-- begin --

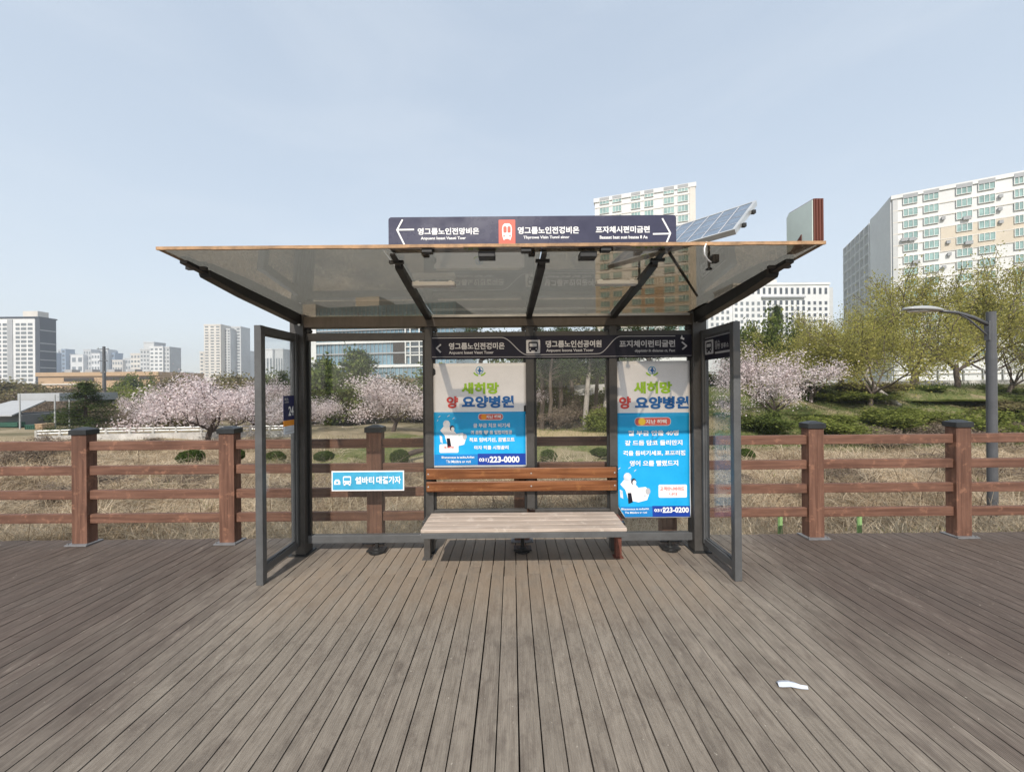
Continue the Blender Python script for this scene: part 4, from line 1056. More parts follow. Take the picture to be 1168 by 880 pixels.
slab(Cb, db, fs(Cb, db, 730, 330), fs(Cb, db, 757, 330), ztB - 14 * fl, ztB - 10 * fl - .2, -.17, -.102).build('brown_panel', wallmat('light brown panel wall', (.44, .32, .21)), T_)
cols = [(684, 695), (698.5, 709), (720, 730.5), (735, 745.5), (757, 769), (773, 785)]
sp_ = []; b = MB()
for u0, u1 in cols:
    s0, s1 = fs(Cb, db, u0, 240), fs(Cb, db, u1, 240)
    slab(Cb, db, s0, s1, ztB - .95, ztB - .15, -.36, -.302).build('parapet_opening', B_grey, T_)
    for k in range(1, 18): sp_.append((Cb + Vector((db.y, -db.x, 0)) * .14, db, (s0 + s1) / 2, ztB - k * fl - 2.0 + fl - .1, round(s1 - s0, 1), 1.8, G_teal, W_frame, 3))
windows(T_, sp_)

# --- white civic building, square windows
Cg = V2((835 - 584) * .5, 215); dg = V2(1, 0); P_ = lambda u: fs(Cg, dg, u, 340)
ztG = zz(890, 325, Cg)
g_ = thing('office_building', 'white civic office block with rows of small square windows behind the right trees', 'building', (Cg.x, Cg.y, 0))
slab(Cg, dg, P_(836), P_(946), 0, ztG, 0, 20).build('wall', B_white, g_)
slab(Cg, dg, P_(808), P_(836) - .05, 0, zz(820, 343.5, Cg), .5, 20).build('side_wall', B_white, g_)
slab(Cg, dg, P_(946) + .05, P_(951), 0, ztG - 1.5, .5, 20).build('side_wall', B_pale, g_)
slab(Cg, dg, P_(835.5), P_(946.5), ztG, ztG + 1.2, -.5, 20.4).build('cornice', B_white, g_)
slab(Cg, dg, P_(868), P_(917), zz(890, 340, Cg), zz(890, 338.3, Cg), -1.4, -.004).build('canopy', B_grey, g_)
for u0, u1, v0 in ((866, 880, 319), (884, 893, 316), (918, 934, 320)): slab(Cg, dg, P_(u0), P_(u1), ztG + 1.25, zz(u0, v0, Cg), 5, 12).build('roof_house', B_cream, g_)
b = MB(); b.tube([(Cg.x + P_(878), 222, ztG + 3), (Cg.x + P_(878), 222, ztG + 12)], .25, 5); b.build('mast', B_grey, g_)
sp_ = []
pz = 3.45; 
for i in range(17):
    u = 839.5 + i * 6.4
    sp_.append((Cg, dg, P_(u), zz(u, 335.3, Cg), 1.5, 3.6, G_dark, W_grey, 1))
for k in range(6):
    z = zz(890, 347, Cg) - k * pz
    for i in range(17):
        u = 839.5 + i * 6.4
        tall = 868 < u < 917
        sp_.append((Cg, dg, P_(u), z - .3, 1.55, 2.5 if tall else 1.9, G_grey if not tall else G_dark, W_grey, 1))
    for u in (812.5, 818.5, 824.5, 830.5): sp_.append((Cg + Vector((0, .5, 0)), dg, P_(u), z - 1.6, 1.5, 1.8, G_grey, W_grey, 1))
windows(g_, sp_)

# --- glass office building seen through the left pane
Co = V2(-52.0, 92); do = V2(.985, -.17); P_ = lambda u: fs(Co, do, u, 400)
o_ = thing('office_building', 'blue glass office building with white bands behind the left glass pane', 'building', (Co.x, Co.y, -2))
s0, s1 = P_(362), P_(520)
ztO = zz(420, 352, Co)
slab(Co, do, s0, s1, 3.6, ztO, 0, 18).build('curtain_wall', G_sky, o_)
slab(Co, do, P_(347), s0 - .05, -2, ztO + 1.0, -.4, 18).build('end_wall', B_white, o_)
slab(Co, do, P_(430), s1, -2, 3.55, -.5, 17).build('brick_base', B_brick, o_)
slab(Co, do, s0, P_(430) - .05, -2, 3.55, .3, 17).build('base_wall', B_pale, o_)
for v, h in ((372, .5), (378.5, .25), (392, .55), (404.5, .3), (418.5, .6)):
    z = zz(420, v, Co); slab(Co, do, s0 + .02, s1 + .3, z - h / 2, z + h / 2, -.45, -.004).build('floor_band', B_white if h > .52 else B_grey, o_)
b = MB()
for i in range(34):
    s = s0 + .6 + (s1 - s0 - 1) * i / 33; slab(Co, do, s - .05, s + .05, 3.7, ztO - .1, -.18, -.003, b)
b.build('mullion', B_grey, o_)
for i, (u0, u1) in enumerate(((449, 462), (470, 478), (480.5, 489))):
    slab(Co, do, P_(u0), P_(u1), zz(470, 415.5, Co), zz(470, 389, Co), -.30, -.19).build('dark_window', G_black if i == 0 else G_dark, o_)
b = MB()
for u in (463.5, 469, 479.3, 490): slab(Co, do, P_(u) - .12, P_(u) + .12, zz(470, 416, Co), zz(470, 372, Co), -.55, -.31, b)
for v in (398, 407): slab(Co, do, P_(463.5), P_(490), zz(470, v, Co) - .12, zz(470, v, Co) + .12, -.55, -.31, b)
b.build('white_grid', W_frame, o_)
slab(Co, do, P_(395), P_(423), ztO + .05, ztO + 3.2, 4, 12).build('roof_house', B_cream, o_)

# --- left apartment slab with dark gable
Yd = 250; Cd = V2(X(40, 400, Yd), Yd); dd = V2(1, 0); P_ = lambda u: fs(Cd, dd, u, 400)
d_ = thing('apartment_building', 'white apartment slab with a slate grey gable end at the far left', 'building', (Cd.x, Cd.y, -2.6))
ztD = zz(20, 363.5, Cd)
slab(Cd, dd, P_(-45), 0, -2.6, ztD, 0, 10).build('wall', B_white, d_)
slab(Cd, dd, .02, P_(44.8), -2.6, ztD + .5, .3, 9.4).build('gable', B_dark, d_)
b = MB(); e = Cd + Vector((P_(44.8) + .01, .3, 0)); 
for k, v in enumerate((376, 391, 400, 410, 419)):
    z = zz(48, v, Cd); b.box(e.x, e.x + .12, e.y + .2, e.y + 8.8, z - .35, z + .35)
b.build('gable_band', B_grey, d_)
slab(Cd, dd, P_(-45) - .3, P_(44.8), ztD + .52, ztD + 1.4, -.3, 10.2).build('parapet', B_dark, d_)
slab(Cd, dd, P_(22), P_(39), ztD + 1.45, zz(30, 354, Cd), 2, 8).build('roof_house', B_cream, d_)
slab(Cd, dd, P_(9), P_(15), -2.5, ztD - .4, -.3, -.003).build('stair_strip', B_grey, d_)
sp_ = []
for k in range(15):
    z = zz(20, 370.2 + k * 4.87, Cd)
    for u, w_ in ((34.8, 3.0), (27.3, 3.4), (20.5, 2.6), (5.8, 2.6), (-1, 2.8), (-9, 3.0)):
        sp_.append((Cd, dd, P_(u), z - .7, w_, 1.7, G_grey, W_grey, 2))
windows(d_, sp_)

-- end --

EXERCISE DETAILS. Reproduce the listing above exactly, excluding all pictures.

RESULT OF THIS EXERCISE.
Continue the Blender Python script for this scene: part 4, from line 1056. More parts follow. Take the picture to be 1168 by 880 pixels.
slab(Cb, db, fs(Cb, db, 730, 330), fs(Cb, db, 757, 330), ztB - 14 * fl, ztB - 10 * fl - .2, -.17, -.102).build('brown_panel', wallmat('light brown panel wall', (.44, .32, .21)), T_)
cols = [(684, 695), (698.5, 709), (720, 730.5), (735, 745.5), (757, 769), (773, 785)]
sp_ = []; b = MB()
for u0, u1 in cols:
    s0, s1 = fs(Cb, db, u0, 240), fs(Cb, db, u1, 240)
    slab(Cb, db, s0, s1, ztB - .95, ztB - .15, -.36, -.302).build('parapet_opening', B_grey, T_)
    for k in range(1, 18): sp_.append((Cb + Vector((db.y, -db.x, 0)) * .14, db, (s0 + s1) / 2, ztB - k * fl - 2.0 + fl - .1, round(s1 - s0, 1), 1.8, G_teal, W_frame, 3))
windows(T_, sp_)

# --- white civic building, square windows
Cg = V2((835 - 584) * .5, 215); dg = V2(1, 0); P_ = lambda u: fs(Cg, dg, u, 340)
ztG = zz(890, 325, Cg)
g_ = thing('office_building', 'white civic office block with rows of small square windows behind the right trees', 'building', (Cg.x, Cg.y, 0))
slab(Cg, dg, P_(836), P_(946), 0, ztG, 0, 20).build('wall', B_white, g_)
slab(Cg, dg, P_(808), P_(836) - .05, 0, zz(820, 343.5, Cg), .5, 20).build('side_wall', B_white, g_)
slab(Cg, dg, P_(946) + .05, P_(951), 0, ztG - 1.5, .5, 20).build('side_wall', B_pale, g_)
slab(Cg, dg, P_(835.5), P_(946.5), ztG, ztG + 1.2, -.5, 20.4).build('cornice', B_white, g_)
slab(Cg, dg, P_(868), P_(917), zz(890, 340, Cg), zz(890, 338.3, Cg), -1.4, -.004).build('canopy', B_grey, g_)
for u0, u1, v0 in ((866, 880, 319), (884, 893, 316), (918, 934, 320)): slab(Cg, dg, P_(u0), P_(u1), ztG + 1.25, zz(u0, v0, Cg), 5, 12).build('roof_house', B_cream, g_)
b = MB(); b.tube([(Cg.x + P_(878), 222, ztG + 3), (Cg.x + P_(878), 222, ztG + 12)], .25, 5); b.build('mast', B_grey, g_)
sp_ = []
pz = 3.45; 
for i in range(17):
    u = 839.5 + i * 6.4
    sp_.append((Cg, dg, P_(u), zz(u, 335.3, Cg), 1.5, 3.6, G_dark, W_grey, 1))
for k in range(6):
    z = zz(890, 347, Cg) - k * pz
    for i in range(17):
        u = 839.5 + i * 6.4
        tall = 868 < u < 917
        sp_.append((Cg, dg, P_(u), z - .3, 1.55, 2.5 if tall else 1.9, G_grey if not tall else G_dark, W_grey, 1))
    for u in (812.5, 818.5, 824.5, 830.5): sp_.append((Cg + Vector((0, .5, 0)), dg, P_(u), z - 1.6, 1.5, 1.8, G_grey, W_grey, 1))
windows(g_, sp_)

# --- glass office building seen through the left pane
Co = V2(-52.0, 92); do = V2(.985, -.17); P_ = lambda u: fs(Co, do, u, 400)
o_ = thing('office_building', 'blue glass office building with white bands behind the left glass pane', 'building', (Co.x, Co.y, -2))
s0, s1 = P_(362), P_(520)
ztO = zz(420, 352, Co)
slab(Co, do, s0, s1, 3.6, ztO, 0, 18).build('curtain_wall', G_sky, o_)
slab(Co, do, P_(347), s0 - .05, -2, ztO + 1.0, -.4, 18).build('end_wall', B_white, o_)
slab(Co, do, P_(430), s1, -2, 3.55, -.5, 17).build('brick_base', B_brick, o_)
slab(Co, do, s0, P_(430) - .05, -2, 3.55, .3, 17).build('base_wall', B_pale, o_)
for v, h in ((372, .5), (378.5, .25), (392, .55), (404.5, .3), (418.5, .6)):
    z = zz(420, v, Co); slab(Co, do, s0 + .02, s1 + .3, z - h / 2, z + h / 2, -.45, -.004).build('floor_band', B_white if h > .52 else B_grey, o_)
b = MB()
for i in range(34):
    s = s0 + .6 + (s1 - s0 - 1) * i / 33; slab(Co, do, s - .05, s + .05, 3.7, ztO - .1, -.18, -.003, b)
b.build('mullion', B_grey, o_)
for i, (u0, u1) in enumerate(((449, 462), (470, 478), (480.5, 489))):
    slab(Co, do, P_(u0), P_(u1), zz(470, 415.5, Co), zz(470, 389, Co), -.30, -.19).build('dark_window', G_black if i == 0 else G_dark, o_)
b = MB()
for u in (463.5, 469, 479.3, 490): slab(Co, do, P_(u) - .12, P_(u) + .12, zz(470, 416, Co), zz(470, 372, Co), -.55, -.31, b)
for v in (398, 407): slab(Co, do, P_(463.5), P_(490), zz(470, v, Co) - .12, zz(470, v, Co) + .12, -.55, -.31, b)
b.build('white_grid', W_frame, o_)
slab(Co, do, P_(395), P_(423), ztO + .05, ztO + 3.2, 4, 12).build('roof_house', B_cream, o_)

# --- left apartment slab with dark gable
Yd = 250; Cd = V2(X(40, 400, Yd), Yd); dd = V2(1, 0); P_ = lambda u: fs(Cd, dd, u, 400)
d_ = thing('apartment_building', 'white apartment slab with a slate grey gable end at the far left', 'building', (Cd.x, Cd.y, -2.6))
ztD = zz(20, 363.5, Cd)
slab(Cd, dd, P_(-45), 0, -2.6, ztD, 0, 10).build('wall', B_white, d_)
slab(Cd, dd, .02, P_(44.8), -2.6, ztD + .5, .3, 9.4).build('gable', B_dark, d_)
b = MB(); e = Cd + Vector((P_(44.8) + .01, .3, 0)); 
for k, v in enumerate((376, 391, 400, 410, 419)):
    z = zz(48, v, Cd); b.box(e.x, e.x + .12, e.y + .2, e.y + 8.8, z - .35, z + .35)
b.build('gable_band', B_grey, d_)
slab(Cd, dd, P_(-45) - .3, P_(44.8), ztD + .52, ztD + 1.4, -.3, 10.2).build('parapet', B_dark, d_)
slab(Cd, dd, P_(22), P_(39), ztD + 1.45, zz(30, 354, Cd), 2, 8).build('roof_house', B_cream, d_)
slab(Cd, dd, P_(9), P_(15), -2.5, ztD - .4, -.3, -.003).build('stair_strip', B_grey, d_)
sp_ = []
for k in range(15):
    z = zz(20, 370.2 + k * 4.87, Cd)
    for u, w_ in ((34.8, 3.0), (27.3, 3.4), (20.5, 2.6), (5.8, 2.6), (-1, 2.8), (-9, 3.0)):
        sp_.append((Cd, dd, P_(u), z - .7, w_, 1.7, G_grey, W_grey, 2))
windows(d_, sp_)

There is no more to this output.